#### [Short task]
Print exactly the lines from the first one down to the line that contains "bm = bmesh.new(); box(bm, -12, 12, BACK", both included, and skip the pictures.

#### [Dataset section]
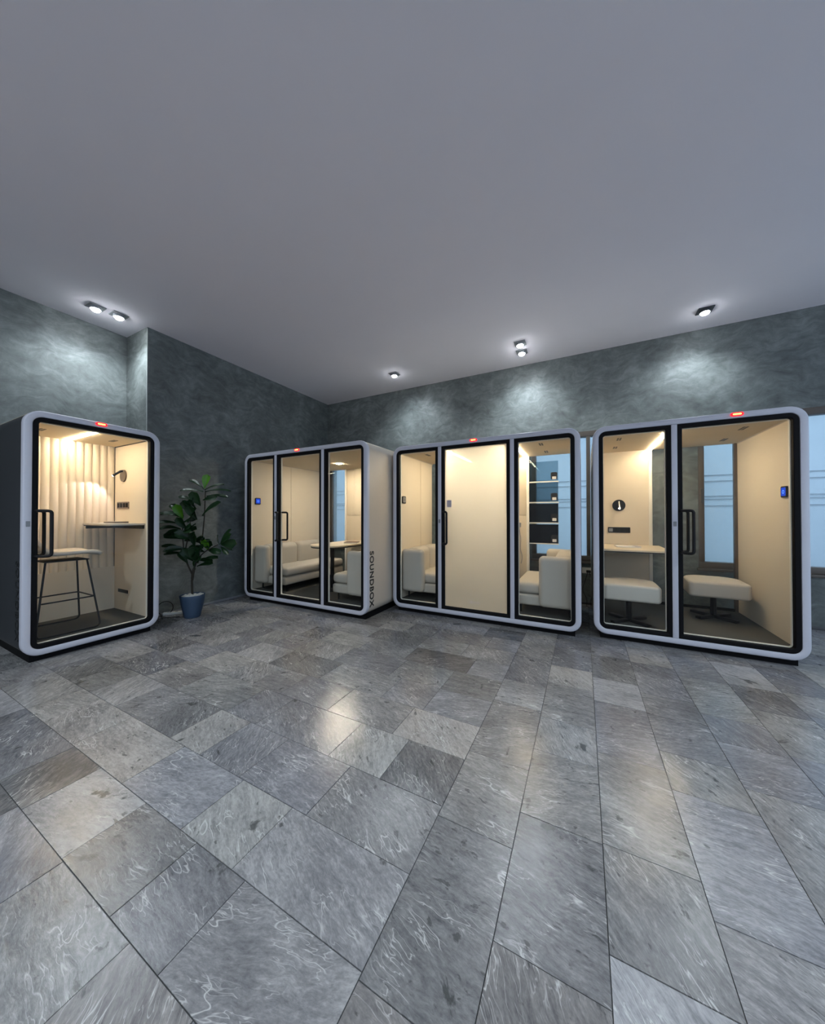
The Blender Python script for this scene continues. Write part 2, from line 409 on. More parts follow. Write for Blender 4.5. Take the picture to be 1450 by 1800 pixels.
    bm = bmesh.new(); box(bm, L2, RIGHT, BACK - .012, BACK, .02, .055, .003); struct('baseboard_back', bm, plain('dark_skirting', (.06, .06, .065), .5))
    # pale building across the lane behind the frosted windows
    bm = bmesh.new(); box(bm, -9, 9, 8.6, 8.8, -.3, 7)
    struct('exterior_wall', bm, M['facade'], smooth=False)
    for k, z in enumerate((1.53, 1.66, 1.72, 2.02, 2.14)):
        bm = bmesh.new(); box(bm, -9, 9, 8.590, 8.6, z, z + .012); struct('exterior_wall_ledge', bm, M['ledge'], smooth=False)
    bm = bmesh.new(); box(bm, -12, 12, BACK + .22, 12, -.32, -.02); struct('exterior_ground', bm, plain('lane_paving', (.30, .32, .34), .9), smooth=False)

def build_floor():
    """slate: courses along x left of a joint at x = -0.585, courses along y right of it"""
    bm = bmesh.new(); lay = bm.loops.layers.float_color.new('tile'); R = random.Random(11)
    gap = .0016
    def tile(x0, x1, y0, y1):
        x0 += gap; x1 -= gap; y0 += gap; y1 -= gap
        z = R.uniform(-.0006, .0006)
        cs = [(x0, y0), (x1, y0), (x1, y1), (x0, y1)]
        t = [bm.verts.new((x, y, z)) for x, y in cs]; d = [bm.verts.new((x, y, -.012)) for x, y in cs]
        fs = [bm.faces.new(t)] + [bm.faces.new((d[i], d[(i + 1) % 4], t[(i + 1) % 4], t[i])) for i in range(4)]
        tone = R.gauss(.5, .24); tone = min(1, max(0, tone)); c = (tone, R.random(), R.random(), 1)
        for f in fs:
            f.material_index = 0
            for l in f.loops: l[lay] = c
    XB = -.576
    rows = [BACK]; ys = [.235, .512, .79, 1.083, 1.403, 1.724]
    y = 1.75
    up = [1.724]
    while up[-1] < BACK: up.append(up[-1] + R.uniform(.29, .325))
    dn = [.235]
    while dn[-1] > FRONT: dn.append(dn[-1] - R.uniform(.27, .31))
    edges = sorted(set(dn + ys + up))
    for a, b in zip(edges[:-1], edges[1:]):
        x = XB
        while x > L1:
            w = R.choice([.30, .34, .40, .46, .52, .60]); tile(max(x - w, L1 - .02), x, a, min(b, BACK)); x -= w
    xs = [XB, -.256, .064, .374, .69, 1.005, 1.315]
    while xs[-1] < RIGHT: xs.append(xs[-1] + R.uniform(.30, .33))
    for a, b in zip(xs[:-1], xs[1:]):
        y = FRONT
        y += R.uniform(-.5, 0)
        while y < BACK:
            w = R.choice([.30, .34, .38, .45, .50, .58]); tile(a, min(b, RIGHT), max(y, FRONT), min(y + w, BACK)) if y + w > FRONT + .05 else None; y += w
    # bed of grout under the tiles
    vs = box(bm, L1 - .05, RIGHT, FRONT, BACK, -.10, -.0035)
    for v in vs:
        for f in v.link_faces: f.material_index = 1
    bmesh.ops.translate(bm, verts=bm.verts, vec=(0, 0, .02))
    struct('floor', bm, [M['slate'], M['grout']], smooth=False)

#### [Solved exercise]
The Blender Python script for this scene continues. Write part 2, from line 409 on. More parts follow. Write for Blender 4.5. Take the picture to be 1450 by 1800 pixels.
    bm = bmesh.new(); box(bm, L2, RIGHT, BACK - .012, BACK, .02, .055, .003); struct('baseboard_back', bm, plain('dark_skirting', (.06, .06, .065), .5))
    # pale building across the lane behind the frosted windows
    bm = bmesh.new(); box(bm, -9, 9, 8.6, 8.8, -.3, 7)
    struct('exterior_wall', bm, M['facade'], smooth=False)
    for k, z in enumerate((1.53, 1.66, 1.72, 2.02, 2.14)):
        bm = bmesh.new(); box(bm, -9, 9, 8.590, 8.6, z, z + .012); struct('exterior_wall_ledge', bm, M['ledge'], smooth=False)
    bm = bmesh.new(); box(bm, -12, 12, BACK + .22, 12, -.32, -.02); struct('exterior_ground', bm, plain('lane_paving', (.30, .32, .34), .9), smooth=False)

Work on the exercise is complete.